» What is required:
Please repeat the records exactly from their first line, finishing at the line containing "build('edge_hole', b, m, t)" and including it.

» Task inputs:
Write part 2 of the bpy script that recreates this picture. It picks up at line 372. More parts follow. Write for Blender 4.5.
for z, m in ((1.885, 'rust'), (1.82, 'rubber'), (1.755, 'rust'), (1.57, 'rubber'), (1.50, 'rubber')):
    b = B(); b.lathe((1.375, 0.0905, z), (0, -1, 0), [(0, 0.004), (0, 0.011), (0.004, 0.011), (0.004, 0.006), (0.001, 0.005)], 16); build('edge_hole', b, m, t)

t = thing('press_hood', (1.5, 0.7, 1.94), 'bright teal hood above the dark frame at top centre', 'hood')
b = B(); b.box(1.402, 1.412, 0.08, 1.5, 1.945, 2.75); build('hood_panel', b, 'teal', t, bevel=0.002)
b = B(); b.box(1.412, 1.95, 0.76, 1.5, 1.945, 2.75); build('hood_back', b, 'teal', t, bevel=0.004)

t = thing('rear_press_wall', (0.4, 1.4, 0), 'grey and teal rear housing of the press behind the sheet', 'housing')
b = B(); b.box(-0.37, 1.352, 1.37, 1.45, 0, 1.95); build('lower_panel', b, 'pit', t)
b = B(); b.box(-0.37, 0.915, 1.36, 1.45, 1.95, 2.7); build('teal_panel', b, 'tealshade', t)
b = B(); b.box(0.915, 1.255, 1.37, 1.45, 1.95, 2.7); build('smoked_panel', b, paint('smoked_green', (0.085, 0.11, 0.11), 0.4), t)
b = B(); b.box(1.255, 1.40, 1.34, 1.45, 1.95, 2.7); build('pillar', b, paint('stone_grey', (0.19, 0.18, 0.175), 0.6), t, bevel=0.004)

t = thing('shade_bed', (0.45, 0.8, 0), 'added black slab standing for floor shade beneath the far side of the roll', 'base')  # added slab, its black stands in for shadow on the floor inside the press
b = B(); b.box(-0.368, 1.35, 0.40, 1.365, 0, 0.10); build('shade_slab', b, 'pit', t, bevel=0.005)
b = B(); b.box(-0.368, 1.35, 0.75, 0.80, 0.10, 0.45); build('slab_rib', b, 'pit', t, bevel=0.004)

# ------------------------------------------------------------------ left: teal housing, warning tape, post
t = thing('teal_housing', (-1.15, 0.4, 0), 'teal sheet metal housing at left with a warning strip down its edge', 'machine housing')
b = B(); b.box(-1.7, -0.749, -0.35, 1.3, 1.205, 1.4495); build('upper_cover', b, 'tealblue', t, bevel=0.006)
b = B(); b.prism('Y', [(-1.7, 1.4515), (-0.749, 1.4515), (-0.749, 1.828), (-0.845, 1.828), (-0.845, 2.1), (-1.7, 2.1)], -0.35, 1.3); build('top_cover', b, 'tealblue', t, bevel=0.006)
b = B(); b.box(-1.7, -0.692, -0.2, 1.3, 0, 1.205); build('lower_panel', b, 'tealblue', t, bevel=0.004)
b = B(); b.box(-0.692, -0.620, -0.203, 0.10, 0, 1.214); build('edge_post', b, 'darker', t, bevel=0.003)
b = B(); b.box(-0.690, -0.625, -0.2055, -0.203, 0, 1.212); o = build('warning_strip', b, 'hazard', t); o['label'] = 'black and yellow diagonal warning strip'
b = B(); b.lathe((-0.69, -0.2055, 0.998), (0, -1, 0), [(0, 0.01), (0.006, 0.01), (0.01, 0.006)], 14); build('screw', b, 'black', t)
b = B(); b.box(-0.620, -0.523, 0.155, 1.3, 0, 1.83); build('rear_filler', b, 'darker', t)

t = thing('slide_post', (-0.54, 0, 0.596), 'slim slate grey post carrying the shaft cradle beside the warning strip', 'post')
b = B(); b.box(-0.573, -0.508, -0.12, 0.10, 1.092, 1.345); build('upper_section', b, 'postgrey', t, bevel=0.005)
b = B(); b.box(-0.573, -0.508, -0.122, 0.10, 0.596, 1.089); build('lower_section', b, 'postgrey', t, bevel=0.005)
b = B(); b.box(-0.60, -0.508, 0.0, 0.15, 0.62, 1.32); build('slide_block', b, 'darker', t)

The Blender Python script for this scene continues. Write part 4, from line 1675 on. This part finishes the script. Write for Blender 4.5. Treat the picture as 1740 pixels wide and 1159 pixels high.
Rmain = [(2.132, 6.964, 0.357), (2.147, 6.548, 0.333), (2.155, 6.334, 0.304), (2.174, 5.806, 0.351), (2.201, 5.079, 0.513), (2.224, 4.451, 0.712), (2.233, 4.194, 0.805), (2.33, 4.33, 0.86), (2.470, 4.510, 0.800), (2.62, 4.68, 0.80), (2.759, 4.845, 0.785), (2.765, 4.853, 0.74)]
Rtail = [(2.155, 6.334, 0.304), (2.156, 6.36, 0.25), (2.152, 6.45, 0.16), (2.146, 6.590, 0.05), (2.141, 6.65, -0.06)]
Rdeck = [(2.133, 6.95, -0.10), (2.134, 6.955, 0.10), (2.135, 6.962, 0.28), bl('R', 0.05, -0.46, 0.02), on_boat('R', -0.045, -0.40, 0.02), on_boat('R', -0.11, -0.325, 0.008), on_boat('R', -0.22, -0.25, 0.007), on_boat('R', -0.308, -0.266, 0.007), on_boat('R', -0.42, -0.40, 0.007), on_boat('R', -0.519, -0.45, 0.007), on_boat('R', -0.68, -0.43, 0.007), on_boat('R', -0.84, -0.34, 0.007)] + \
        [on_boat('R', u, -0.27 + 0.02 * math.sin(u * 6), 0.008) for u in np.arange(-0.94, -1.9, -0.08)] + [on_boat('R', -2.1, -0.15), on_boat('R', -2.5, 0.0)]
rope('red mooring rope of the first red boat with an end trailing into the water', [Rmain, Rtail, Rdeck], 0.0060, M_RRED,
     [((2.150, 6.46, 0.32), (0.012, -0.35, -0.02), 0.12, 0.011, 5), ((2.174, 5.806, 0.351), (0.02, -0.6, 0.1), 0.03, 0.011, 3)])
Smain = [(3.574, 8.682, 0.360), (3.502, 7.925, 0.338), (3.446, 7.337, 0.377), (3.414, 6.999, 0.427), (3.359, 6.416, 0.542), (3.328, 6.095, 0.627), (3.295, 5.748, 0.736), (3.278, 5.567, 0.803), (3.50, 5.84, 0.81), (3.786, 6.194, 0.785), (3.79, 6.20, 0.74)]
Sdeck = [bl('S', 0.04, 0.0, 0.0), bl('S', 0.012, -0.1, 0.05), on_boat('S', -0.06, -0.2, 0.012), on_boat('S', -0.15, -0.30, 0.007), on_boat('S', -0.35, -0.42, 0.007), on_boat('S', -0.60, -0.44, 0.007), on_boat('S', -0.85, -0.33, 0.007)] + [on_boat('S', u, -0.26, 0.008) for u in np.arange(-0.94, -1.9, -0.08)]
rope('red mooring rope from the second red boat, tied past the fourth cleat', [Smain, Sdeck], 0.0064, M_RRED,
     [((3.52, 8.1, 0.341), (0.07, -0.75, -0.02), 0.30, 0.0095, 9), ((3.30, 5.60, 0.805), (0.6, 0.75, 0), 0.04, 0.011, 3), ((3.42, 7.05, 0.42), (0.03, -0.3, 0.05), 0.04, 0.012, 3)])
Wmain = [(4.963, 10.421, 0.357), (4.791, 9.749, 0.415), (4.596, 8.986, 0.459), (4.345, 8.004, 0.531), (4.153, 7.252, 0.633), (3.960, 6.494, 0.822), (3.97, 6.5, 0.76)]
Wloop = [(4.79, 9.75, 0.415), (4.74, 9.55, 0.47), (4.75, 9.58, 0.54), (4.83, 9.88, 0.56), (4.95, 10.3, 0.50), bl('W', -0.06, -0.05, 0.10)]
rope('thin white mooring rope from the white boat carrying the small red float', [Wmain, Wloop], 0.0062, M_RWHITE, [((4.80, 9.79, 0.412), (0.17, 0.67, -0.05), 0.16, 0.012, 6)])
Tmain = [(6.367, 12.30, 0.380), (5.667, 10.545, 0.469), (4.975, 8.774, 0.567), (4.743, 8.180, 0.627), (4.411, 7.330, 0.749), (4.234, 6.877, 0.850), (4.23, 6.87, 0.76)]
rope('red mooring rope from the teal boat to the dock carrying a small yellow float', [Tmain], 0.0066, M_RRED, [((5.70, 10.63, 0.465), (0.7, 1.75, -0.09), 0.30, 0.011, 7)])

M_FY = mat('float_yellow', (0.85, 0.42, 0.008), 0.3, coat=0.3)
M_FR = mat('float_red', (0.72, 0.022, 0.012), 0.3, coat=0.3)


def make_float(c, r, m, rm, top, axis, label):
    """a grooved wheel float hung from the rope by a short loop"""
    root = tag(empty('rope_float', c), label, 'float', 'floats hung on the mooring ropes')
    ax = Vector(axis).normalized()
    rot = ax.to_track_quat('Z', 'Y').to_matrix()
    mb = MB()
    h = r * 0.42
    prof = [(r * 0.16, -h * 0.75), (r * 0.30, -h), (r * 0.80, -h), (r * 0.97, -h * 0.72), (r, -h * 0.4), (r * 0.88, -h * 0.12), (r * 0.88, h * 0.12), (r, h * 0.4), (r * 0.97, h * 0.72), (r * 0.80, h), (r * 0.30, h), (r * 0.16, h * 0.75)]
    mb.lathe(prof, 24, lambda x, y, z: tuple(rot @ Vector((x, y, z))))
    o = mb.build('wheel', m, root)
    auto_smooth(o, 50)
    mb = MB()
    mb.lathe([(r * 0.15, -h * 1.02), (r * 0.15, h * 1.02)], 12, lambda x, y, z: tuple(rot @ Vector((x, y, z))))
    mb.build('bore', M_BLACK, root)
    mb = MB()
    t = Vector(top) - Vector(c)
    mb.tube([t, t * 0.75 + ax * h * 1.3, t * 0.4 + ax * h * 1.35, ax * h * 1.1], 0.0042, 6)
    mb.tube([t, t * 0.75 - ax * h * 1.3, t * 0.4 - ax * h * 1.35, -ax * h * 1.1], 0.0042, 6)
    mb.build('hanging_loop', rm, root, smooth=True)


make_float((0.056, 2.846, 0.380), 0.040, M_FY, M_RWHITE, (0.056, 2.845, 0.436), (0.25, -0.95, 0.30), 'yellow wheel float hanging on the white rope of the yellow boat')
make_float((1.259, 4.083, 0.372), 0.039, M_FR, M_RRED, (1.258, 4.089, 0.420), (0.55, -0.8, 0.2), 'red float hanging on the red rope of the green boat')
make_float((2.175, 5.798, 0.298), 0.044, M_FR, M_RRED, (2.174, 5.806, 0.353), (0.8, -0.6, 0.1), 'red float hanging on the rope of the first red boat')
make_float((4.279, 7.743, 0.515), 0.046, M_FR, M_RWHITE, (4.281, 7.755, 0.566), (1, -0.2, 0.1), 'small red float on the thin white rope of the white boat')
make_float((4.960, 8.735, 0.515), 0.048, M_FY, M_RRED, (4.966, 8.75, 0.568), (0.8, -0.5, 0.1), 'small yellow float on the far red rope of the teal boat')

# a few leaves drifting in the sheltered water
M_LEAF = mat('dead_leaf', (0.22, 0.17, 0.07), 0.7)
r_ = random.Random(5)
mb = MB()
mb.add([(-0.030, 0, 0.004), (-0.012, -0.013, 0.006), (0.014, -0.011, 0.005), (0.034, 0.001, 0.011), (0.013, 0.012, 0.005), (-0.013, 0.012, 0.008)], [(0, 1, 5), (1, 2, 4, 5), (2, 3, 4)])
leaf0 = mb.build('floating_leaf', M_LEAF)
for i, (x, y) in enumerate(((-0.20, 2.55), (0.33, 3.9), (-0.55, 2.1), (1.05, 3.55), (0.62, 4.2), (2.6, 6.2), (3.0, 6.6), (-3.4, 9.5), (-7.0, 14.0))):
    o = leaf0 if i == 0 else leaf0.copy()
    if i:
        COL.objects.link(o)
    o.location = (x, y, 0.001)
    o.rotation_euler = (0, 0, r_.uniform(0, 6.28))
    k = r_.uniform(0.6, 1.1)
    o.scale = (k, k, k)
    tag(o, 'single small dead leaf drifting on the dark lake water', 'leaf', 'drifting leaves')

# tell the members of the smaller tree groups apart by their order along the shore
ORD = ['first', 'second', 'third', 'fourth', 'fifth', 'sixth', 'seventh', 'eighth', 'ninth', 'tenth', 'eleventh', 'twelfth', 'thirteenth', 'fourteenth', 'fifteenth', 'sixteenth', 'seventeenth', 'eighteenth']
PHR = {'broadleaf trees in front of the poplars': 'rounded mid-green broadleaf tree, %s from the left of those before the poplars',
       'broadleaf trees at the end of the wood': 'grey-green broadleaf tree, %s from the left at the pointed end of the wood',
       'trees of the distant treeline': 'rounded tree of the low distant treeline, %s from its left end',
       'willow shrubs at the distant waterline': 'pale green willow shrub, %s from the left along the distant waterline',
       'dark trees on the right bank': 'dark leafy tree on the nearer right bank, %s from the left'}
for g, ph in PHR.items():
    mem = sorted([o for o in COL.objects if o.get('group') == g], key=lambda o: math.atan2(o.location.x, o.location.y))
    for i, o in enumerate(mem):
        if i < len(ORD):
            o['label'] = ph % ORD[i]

» Response to this exercise:
Write part 2 of the bpy script that recreates this picture. It picks up at line 372. More parts follow. Write for Blender 4.5.
for z, m in ((1.885, 'rust'), (1.82, 'rubber'), (1.755, 'rust'), (1.57, 'rubber'), (1.50, 'rubber')):
    b = B(); b.lathe((1.375, 0.0905, z), (0, -1, 0), [(0, 0.004), (0, 0.011), (0.004, 0.011), (0.004, 0.006), (0.001, 0.005)], 16); build('edge_hole', b, m, t)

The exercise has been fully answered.